Está-se a viver no Brasil um clima de incertezas, incompreensões e falta de entendimentos, dir-se-ia chaga que se instalou e que destrói quaisquer possibilidades de que a paz e a harmonia prevaleçam. Será impossível chegarmos a uma paz que perdure se em nosso país persistir um clima realmente beligerante extremado. Artigos em jornais e revistas, assim como programas televisivos e redes sociais, estão eivados de posições antagônicas, tantas delas fora dos limites ponderáveis. Homens públicos nos três Poderes se exacerbam em suas colocações. Em entrevistas, determinados “líderes” destilam ódio em relação aos seus opositores. Péssimo exemplo, mormente para as novas gerações, que apreendem o que de pior pode haver para as suas formações cívicas. A moderação e a temperança parecem ter perdido a validade. Sem elas, continuaremos num caminho destinado ao impasse. Falta-nos a observância interpretativa desses termos, tão bem expressa em um Dicionário referencial: “Temperança é a virtude que em todas as acções da nossa vida reprime o excesso, e nos contém dentro dos limites da razão, e da lei: é propriamente o ne quid nimis do antigo oráculo. A moderação rege e governa as nossa acções; faz que vamos pelo justo e direito caminho, não nos desviando para os extremos; indica-nos os limites que não devemos transgredir. E a temperança retifica os desvios, cohibe os excessos, reduz-nos ao caminho, à linha do nosso dever” (“Diccionario da Língua Portugueza”, por Antonio de Moraes Silva, Rio de Janeiro, Litteraria Fluminense, 1891).

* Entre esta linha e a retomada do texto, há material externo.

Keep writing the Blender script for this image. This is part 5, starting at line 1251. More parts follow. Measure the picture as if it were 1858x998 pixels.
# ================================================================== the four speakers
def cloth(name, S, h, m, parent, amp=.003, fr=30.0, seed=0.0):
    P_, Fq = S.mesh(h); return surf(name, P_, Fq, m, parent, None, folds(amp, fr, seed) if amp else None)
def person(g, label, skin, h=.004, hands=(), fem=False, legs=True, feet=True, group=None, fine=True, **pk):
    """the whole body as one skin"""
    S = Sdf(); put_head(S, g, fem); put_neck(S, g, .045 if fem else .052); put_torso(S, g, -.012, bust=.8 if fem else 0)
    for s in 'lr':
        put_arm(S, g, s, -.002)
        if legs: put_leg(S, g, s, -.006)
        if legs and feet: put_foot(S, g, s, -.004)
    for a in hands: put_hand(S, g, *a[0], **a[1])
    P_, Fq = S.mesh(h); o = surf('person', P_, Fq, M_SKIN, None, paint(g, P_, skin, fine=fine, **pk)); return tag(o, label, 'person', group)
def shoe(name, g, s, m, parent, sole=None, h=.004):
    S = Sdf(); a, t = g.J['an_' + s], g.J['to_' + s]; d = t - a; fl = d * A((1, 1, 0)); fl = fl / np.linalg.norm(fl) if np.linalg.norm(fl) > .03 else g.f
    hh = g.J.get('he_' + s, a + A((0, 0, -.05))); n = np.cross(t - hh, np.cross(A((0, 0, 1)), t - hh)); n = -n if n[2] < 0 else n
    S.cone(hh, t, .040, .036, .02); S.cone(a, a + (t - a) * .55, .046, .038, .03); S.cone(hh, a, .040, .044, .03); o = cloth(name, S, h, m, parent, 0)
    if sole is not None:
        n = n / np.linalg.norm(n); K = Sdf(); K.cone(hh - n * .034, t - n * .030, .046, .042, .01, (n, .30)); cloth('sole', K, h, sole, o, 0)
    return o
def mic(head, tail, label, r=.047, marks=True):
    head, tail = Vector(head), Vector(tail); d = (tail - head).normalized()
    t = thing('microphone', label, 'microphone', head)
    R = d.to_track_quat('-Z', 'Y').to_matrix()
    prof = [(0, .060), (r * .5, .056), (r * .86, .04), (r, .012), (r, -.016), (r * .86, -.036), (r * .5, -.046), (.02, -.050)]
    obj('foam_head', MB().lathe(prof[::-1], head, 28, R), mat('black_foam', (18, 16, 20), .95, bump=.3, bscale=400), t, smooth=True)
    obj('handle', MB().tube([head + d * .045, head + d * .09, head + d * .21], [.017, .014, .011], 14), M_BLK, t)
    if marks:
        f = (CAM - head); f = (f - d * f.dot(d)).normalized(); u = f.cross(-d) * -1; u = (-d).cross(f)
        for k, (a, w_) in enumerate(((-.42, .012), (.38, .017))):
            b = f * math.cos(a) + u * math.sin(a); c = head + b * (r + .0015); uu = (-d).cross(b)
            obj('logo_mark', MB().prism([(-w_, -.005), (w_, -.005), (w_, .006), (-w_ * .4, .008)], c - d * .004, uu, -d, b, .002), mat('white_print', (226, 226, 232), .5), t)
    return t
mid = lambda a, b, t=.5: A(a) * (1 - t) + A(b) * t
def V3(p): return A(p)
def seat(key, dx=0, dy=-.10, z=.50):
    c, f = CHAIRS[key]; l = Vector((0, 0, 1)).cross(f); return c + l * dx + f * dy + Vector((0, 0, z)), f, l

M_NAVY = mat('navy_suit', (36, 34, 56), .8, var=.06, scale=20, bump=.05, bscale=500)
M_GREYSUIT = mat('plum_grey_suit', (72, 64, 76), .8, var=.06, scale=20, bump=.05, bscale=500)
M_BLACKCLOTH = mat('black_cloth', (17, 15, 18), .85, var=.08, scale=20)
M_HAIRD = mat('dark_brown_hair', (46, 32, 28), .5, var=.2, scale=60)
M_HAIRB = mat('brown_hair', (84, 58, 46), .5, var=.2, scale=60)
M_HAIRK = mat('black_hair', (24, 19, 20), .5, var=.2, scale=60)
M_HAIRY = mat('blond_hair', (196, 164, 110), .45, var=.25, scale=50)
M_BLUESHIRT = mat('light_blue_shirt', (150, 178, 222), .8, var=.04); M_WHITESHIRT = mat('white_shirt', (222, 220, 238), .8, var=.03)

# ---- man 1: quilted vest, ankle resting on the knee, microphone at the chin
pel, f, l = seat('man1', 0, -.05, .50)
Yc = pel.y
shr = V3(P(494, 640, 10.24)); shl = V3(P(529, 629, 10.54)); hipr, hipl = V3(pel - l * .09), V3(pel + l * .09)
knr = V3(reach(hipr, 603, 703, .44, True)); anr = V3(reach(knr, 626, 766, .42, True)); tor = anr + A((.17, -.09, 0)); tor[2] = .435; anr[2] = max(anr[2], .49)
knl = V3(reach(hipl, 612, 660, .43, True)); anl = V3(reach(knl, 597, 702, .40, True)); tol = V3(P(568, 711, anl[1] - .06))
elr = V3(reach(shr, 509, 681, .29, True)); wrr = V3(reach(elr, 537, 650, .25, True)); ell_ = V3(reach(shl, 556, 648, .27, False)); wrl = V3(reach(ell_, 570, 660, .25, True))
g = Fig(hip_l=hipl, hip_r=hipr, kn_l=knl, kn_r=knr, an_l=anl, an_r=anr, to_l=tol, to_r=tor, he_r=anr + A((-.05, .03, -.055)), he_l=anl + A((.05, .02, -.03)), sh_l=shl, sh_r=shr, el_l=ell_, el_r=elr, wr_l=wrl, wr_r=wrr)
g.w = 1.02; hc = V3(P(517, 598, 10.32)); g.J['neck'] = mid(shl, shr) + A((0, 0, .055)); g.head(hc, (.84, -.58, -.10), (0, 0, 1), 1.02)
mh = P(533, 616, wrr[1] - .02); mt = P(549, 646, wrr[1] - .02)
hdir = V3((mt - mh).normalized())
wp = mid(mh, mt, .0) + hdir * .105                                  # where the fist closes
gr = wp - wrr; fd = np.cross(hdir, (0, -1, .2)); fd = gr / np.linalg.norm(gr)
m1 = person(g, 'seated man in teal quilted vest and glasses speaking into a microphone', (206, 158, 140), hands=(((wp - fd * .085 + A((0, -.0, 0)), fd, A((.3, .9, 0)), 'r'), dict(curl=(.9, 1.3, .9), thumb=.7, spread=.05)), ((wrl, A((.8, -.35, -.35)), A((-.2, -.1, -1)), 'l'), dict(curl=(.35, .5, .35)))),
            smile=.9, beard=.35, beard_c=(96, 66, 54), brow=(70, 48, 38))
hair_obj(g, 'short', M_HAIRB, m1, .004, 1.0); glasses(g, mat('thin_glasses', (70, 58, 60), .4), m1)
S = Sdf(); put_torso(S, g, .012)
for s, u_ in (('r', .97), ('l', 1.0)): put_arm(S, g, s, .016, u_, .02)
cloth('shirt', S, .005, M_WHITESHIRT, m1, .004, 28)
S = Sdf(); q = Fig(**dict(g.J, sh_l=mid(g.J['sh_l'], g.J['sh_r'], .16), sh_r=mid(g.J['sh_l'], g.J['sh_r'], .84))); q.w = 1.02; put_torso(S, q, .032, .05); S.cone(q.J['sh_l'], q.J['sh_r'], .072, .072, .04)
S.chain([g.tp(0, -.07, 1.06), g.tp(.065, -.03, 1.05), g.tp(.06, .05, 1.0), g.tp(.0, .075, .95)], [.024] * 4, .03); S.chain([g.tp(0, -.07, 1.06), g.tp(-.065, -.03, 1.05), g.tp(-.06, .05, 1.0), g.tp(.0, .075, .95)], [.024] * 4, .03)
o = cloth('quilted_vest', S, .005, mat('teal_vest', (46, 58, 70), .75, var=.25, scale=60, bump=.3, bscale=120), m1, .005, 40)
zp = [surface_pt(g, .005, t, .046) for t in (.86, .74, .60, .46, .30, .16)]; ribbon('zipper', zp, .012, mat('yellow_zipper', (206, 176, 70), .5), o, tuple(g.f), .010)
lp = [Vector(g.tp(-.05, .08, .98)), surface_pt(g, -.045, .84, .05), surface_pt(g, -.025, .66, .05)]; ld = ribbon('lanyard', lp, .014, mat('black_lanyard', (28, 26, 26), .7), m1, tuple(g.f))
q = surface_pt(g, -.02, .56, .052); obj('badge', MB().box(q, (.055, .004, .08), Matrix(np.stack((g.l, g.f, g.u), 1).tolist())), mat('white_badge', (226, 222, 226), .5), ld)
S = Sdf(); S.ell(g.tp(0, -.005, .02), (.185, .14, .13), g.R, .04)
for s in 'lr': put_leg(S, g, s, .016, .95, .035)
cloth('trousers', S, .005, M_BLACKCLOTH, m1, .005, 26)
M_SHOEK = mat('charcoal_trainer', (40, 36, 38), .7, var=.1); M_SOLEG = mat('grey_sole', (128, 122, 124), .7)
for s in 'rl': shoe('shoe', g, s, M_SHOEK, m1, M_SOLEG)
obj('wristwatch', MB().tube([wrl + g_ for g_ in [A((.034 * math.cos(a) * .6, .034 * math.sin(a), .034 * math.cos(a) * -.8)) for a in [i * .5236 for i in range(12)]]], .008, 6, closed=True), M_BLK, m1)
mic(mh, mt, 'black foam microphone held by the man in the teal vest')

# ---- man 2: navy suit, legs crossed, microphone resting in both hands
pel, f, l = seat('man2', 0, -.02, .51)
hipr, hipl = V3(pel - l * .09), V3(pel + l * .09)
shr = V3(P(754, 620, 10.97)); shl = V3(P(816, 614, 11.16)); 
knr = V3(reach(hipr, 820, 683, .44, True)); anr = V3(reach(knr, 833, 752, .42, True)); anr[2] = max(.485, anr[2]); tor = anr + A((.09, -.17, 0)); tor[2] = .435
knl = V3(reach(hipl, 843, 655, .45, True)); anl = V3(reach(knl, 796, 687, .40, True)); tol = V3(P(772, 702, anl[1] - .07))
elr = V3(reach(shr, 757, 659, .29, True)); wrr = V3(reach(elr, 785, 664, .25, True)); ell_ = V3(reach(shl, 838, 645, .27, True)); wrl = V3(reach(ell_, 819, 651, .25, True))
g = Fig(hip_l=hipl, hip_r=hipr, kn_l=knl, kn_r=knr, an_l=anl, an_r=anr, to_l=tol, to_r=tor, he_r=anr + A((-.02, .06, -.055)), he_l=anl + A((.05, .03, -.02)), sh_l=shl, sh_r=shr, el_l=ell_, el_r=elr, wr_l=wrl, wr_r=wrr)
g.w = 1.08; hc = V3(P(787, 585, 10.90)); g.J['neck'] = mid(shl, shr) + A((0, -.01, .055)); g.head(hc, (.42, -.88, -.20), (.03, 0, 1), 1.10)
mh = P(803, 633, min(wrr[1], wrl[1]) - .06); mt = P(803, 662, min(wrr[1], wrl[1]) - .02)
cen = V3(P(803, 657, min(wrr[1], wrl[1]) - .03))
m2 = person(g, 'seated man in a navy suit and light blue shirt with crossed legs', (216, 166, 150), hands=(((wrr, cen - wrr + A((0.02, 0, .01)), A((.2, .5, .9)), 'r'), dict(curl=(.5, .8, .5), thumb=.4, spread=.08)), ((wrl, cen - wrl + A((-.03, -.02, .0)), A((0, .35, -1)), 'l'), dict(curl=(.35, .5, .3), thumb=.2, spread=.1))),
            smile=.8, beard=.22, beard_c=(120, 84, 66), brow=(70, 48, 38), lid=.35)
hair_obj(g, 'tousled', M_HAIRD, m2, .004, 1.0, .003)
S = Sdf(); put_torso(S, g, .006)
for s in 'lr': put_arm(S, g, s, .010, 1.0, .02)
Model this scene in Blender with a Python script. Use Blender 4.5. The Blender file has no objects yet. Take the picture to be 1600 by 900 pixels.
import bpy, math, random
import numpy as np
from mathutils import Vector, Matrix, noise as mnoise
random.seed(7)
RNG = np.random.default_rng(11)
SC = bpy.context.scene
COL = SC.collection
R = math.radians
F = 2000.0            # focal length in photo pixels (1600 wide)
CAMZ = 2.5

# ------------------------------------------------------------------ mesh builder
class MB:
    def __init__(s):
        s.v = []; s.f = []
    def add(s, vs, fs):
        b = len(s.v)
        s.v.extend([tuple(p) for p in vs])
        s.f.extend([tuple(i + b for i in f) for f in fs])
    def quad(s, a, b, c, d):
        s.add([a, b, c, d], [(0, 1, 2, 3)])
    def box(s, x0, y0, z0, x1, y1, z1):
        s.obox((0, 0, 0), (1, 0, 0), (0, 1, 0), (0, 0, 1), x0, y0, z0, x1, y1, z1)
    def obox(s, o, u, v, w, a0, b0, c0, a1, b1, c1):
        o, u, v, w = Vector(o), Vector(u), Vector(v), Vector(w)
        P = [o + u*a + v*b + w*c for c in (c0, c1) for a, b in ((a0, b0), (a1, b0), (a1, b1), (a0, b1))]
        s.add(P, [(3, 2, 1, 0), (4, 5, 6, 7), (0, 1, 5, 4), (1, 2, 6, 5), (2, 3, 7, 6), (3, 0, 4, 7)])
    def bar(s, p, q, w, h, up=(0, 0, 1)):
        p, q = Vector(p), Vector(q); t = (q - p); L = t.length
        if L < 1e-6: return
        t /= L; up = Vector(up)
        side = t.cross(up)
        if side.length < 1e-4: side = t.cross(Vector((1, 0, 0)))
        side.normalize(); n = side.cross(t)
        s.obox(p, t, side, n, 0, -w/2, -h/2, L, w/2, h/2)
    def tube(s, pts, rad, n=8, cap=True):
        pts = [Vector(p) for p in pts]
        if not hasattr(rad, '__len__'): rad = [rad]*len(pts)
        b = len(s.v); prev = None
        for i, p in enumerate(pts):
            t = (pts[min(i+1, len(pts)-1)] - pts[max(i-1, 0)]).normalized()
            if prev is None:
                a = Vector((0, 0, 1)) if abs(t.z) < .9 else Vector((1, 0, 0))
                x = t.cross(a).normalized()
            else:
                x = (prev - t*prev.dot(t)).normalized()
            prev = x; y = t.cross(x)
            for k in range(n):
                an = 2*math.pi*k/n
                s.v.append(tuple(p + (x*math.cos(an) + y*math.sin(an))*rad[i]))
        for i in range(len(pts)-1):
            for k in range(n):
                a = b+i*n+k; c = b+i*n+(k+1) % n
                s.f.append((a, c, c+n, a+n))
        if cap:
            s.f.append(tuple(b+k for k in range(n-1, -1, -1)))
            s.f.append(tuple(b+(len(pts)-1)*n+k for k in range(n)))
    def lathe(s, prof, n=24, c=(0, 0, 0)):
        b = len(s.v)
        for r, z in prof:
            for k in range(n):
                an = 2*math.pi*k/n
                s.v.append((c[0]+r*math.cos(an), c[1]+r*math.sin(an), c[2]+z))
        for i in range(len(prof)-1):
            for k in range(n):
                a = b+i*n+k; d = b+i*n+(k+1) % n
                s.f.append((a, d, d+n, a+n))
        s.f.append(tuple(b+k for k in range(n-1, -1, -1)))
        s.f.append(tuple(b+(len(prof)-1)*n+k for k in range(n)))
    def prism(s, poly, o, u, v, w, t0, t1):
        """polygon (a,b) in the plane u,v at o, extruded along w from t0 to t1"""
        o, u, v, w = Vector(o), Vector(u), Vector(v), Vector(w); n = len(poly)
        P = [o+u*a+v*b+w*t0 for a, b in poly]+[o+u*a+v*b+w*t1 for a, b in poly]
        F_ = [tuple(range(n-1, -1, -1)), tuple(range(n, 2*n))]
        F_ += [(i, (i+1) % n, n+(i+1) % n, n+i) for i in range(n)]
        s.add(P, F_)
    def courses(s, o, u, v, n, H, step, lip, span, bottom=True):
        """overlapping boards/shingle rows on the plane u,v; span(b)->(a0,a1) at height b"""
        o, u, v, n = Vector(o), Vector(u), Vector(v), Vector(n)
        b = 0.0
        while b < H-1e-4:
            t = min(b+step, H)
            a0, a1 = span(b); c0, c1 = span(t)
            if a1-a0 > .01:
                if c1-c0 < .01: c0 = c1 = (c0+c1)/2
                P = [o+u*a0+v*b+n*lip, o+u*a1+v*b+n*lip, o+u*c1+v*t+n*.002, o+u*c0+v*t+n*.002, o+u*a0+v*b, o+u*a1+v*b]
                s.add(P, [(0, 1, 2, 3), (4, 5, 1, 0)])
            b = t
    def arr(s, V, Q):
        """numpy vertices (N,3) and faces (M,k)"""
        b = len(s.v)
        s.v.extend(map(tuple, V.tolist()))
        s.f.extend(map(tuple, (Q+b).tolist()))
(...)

The world, troubled by wars and misunderstandings, is going in the opposite direction to the meaning of the word peace. Brazil is experiencing a period of ideological exacerbations and fierce disputes. When will we return to Harmony between the three Powers, as stated in our Magna Carta of 1968? The present circumstances brought back to my mind Saint-Exupéry’s ideas on peace expressed in his greatest work, “Citadelle”.